I’m fanatic about all things tea-related. Lately, I’ve been fascinated with Wuyi yancha, aged Taiwanese oolongs, and sheng pu’ercha. Nearly all of my sessions as of late are performed gong fu, with pu’er tastings comprising probably eighty percent of them. My collection of pu’ercha is small, but growing steadily. Much of the specimens I drink daily are various samples, although I dig into a cake every so often.

I love trying new teas and I am always learning all I can about the world of tea. Hence, I spend a majority of the time I devote to tea either drinking, writing notes in my journal, or reading. But mostly drinking, as I think it should be. Since I have handwritten logs of everything I drink, I cannot usually find the extra time to log my notes here, and unfortunately my online log is underrepresented.

When drinking, I look for a tea that presents a unique experience, something that involves every sense and provides intrigue in every aspect throughout steeps.
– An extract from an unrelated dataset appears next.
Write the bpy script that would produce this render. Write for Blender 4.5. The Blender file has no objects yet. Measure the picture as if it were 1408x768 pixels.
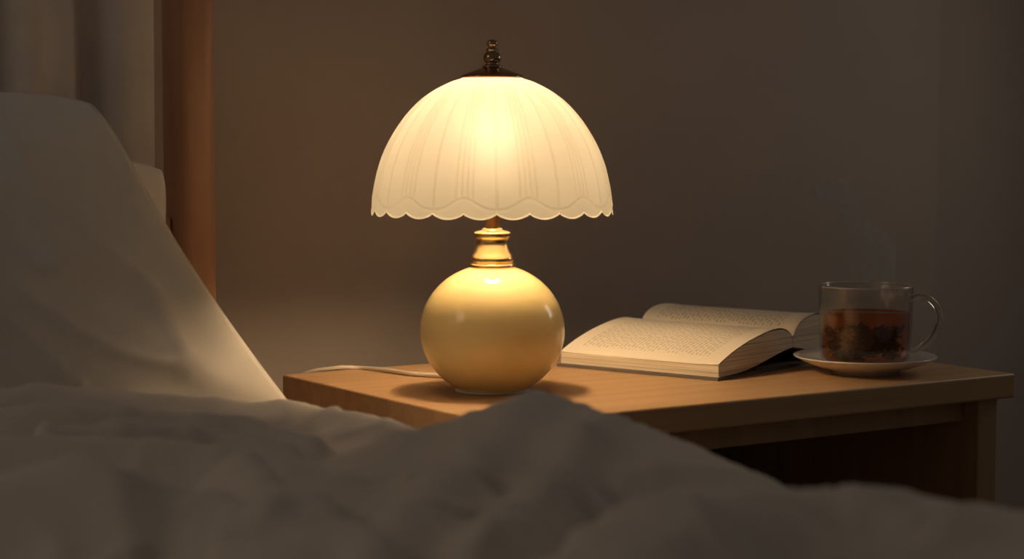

I search for teas with balanced complexity and something that makes me keep reaching for my cup. I yearn to find all the positives a tea possesses and every subtle nuance hiding among the leaves. I try to be detailed in my notes and deliver a more comprehensive view of the tea, paying attention to things other than simply flavors and qualitative aspects of aroma, such as the form of the liquor and its development in the mouth. Things like this are much easier to compare between teas, as I find them to be more consistent between sessions, and also make distinctions between a good and mediocre tea easier to make.

Teaware
Adagio UtiliTEA electric kettle.
For gong fu, a 100 mL porcelain gaiwan and a 100mL Yixing di cao qing xi shi pot dedicated to mostly young sheng pu’er.
I drink all green teas in small (maybe 450mL) glass tumblers in the traditional style, with off-boiling water.